Dimension and Member Requirements When Creating Rules

For each rule that you create in Enterprise Profitability and Cost Management, you must provide full dimensional context for source and destination intersections or for target intersections, depending on the rule type.

In Enterprise Profitability and Cost Management, the following dimensions are required: Years, Period, Scenario, and Version POV dimensions; Entity and Account dimensions; and Balance and Rule system dimensions. Multicurrency applications include a Currency dimension. Additionally, your application may include a number of custom dimensions. In order for a rule to run, it must have members assigned to all of these dimensions regardless of whether the dimension applies to the rule you are creating.

The Years, Period, Scenario, and Version POV dimensions and the Balance and Rule system dimensions are not included in the rule definition, and you do not need to explicity assign members to these dimensions when creating a rule. The members for the POV dimensions are assigned when you calculate models on the Calculation Control page (see Calculating Models), and the members for the system dimensions are automatically assigned by the Enterprise Profitability and Cost Management application. This leaves the Entity and Account dimensions, the optional Currency dimension, and any custom dimensions in your application for which you must assign members during rule creation.

For dimensions that are not relevant in a rule, use a "No<dimname> " member. For example, if you are creating a rule that allocates data not assigned to a specific Customer, Activity, or Product dimension, then you would assign No Customer, No Activity, and No Product to these dimensions.

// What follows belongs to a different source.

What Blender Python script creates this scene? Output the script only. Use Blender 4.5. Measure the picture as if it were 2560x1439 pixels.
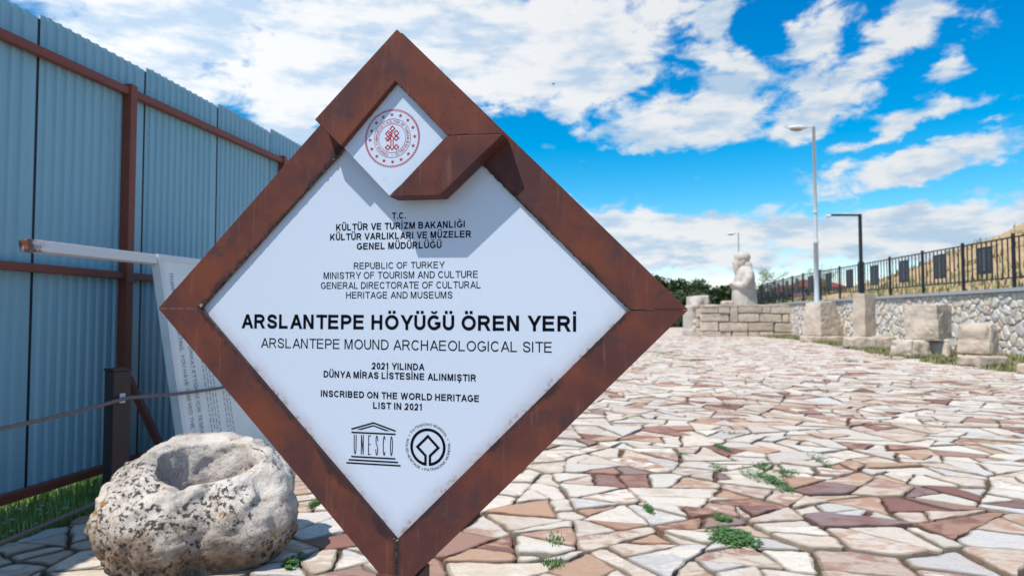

Create Allocation Rule dialog box with No Customer, No Activity, and No Product selected for the dimensions

Note:

You set up "No<dimname> " members for dimensions when you are creating your dimensions and members. See Adding Members to a Dimension and Adding "No<dimname>" Members.

Note:

If your rule set contains many rules and all of them use the same dimension member selections, it is more efficient to create a Rule Set Context that defines the members for your dimensions rather than selecting the same members for each dimension each time the dimension is used in a rule. See Understanding Model and Rule Set Context.